If you don't put a COMMIT on your mysql example I don't think you're
comparing apples-to-apples.

I'm guessing your Rasberry PI sdcard isn't exactly a high-speed performer
http://jalada.co.uk/2012/05/20/raspberry-pi-sd-card-benchmark.html

How long does it take you to import your database for example?



-----Original Message-----
From: sqlite-users-boun...@sqlite.org
[mailto:sqlite-users-boun...@sqlite.org] On Behalf Of Jason Gauthier
Sent: Tuesday, February 05, 2013 6:44 PM
To: General Discussion of SQLite Database
Subject: Re: [sqlite] Deletion slow?

There were a few responses to this, so I will put them all below:

Igor:
>The difference between select and delete is that the former only reads from
the file, while the latter also writes to it. What kind of hardware does
your >system have? Is there any reason why it may be unusually slow writing
to disk (or whatever device you are storing files on)? 1.5 sec to delete 200
records >does sound excessive (for a regular PC with database file stored on
a hard drive), even considering that three indexes need to be updated.

The system is a raspberry pi.  ARM processor running around 700Mhz. 256MB of
memory, and an sdcard filesystem.

Dominique:
>Well, you're paying for the maintenance of the indexes, 4 of them. Try the
delete with fewer indexes, and you'll see the delete time improve.
>There's not much you can do about it I'm afraid.

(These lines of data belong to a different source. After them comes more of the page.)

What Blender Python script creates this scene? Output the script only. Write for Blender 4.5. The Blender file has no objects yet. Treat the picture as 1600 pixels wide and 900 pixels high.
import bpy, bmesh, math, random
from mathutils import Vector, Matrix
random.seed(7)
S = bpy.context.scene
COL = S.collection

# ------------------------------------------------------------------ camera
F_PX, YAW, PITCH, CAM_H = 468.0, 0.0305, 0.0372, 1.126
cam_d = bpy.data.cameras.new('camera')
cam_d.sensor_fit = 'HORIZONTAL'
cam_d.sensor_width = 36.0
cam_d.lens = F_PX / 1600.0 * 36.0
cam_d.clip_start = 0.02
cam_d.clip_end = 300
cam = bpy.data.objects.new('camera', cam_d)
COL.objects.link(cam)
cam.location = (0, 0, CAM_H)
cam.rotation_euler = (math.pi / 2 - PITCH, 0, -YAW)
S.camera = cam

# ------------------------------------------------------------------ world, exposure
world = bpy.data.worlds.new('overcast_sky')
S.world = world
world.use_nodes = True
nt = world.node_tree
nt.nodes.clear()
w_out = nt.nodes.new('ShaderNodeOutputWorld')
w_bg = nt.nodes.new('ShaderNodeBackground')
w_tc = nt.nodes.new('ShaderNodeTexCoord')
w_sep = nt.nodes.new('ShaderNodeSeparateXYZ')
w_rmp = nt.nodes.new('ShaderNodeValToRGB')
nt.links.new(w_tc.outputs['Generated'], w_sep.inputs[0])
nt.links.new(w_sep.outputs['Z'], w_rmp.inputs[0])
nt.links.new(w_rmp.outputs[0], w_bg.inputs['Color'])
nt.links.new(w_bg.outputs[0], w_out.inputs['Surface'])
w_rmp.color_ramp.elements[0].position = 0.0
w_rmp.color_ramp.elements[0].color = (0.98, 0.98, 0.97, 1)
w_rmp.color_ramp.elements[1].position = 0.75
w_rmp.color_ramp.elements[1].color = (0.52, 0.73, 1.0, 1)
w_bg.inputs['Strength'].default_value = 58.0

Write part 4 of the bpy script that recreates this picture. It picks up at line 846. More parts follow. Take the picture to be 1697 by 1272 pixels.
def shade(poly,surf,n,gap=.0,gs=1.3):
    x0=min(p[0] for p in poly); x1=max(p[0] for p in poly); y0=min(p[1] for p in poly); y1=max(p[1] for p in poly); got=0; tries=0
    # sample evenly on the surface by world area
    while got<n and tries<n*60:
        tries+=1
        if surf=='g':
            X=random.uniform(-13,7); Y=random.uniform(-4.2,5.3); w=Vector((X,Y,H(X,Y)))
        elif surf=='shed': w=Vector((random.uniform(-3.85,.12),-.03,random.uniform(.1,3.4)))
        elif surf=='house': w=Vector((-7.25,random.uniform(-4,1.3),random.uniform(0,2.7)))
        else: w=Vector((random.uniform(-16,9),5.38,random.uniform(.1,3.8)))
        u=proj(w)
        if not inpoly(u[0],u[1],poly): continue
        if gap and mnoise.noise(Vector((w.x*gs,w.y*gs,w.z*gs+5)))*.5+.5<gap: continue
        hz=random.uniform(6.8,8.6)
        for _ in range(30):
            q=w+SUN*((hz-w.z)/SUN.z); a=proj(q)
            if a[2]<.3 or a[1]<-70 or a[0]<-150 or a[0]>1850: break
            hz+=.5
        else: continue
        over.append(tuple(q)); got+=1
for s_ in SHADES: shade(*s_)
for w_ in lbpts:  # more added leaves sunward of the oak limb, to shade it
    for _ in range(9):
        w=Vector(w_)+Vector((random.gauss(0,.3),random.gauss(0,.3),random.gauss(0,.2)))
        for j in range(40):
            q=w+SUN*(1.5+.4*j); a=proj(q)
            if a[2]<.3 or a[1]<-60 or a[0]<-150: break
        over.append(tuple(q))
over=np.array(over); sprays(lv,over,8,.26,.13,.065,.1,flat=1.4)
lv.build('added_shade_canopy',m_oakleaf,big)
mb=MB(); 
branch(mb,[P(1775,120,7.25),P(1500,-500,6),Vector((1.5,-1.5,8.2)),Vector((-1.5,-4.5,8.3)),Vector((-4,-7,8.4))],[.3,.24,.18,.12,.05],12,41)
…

>BTW, tell us the total count(*) and .db file size, and perhaps your DB page
size as well. --DD

I dropped and recreated the table leaving only 2 indexes. The primary, and
icur_time.
I'm down to ~1s.

# time sqlite3 trip.db 'delete from trip where key<=600'
real    0m0.911s
user    0m0.020s
sys     0m0.020s
# time sqlite3 trip.db 'delete from trip where key<=800'
real    0m0.952s
user    0m0.000s
sys     0m0.040s

Total count of the table is about 40k records.   Not sure how to retrieve DB
page size.

> Load the same data into another RDBMS you're familiar with, and see how it
compares perf-wise.

I built the table on the same system with mysql. I loaded the same 40k
records and ran the same deletion.
Here are my results:
mysql> delete from trip where id<=84540;
Query OK, 201 rows affected (0.09 sec)
mysql> delete from trip where id<=84740;
Query OK, 200 rows affected (0.15 sec)

It definitely performs better, but I really do not want to use such a large
piece of software for this.

Thanks for help so far.  I really appreciate all the responses.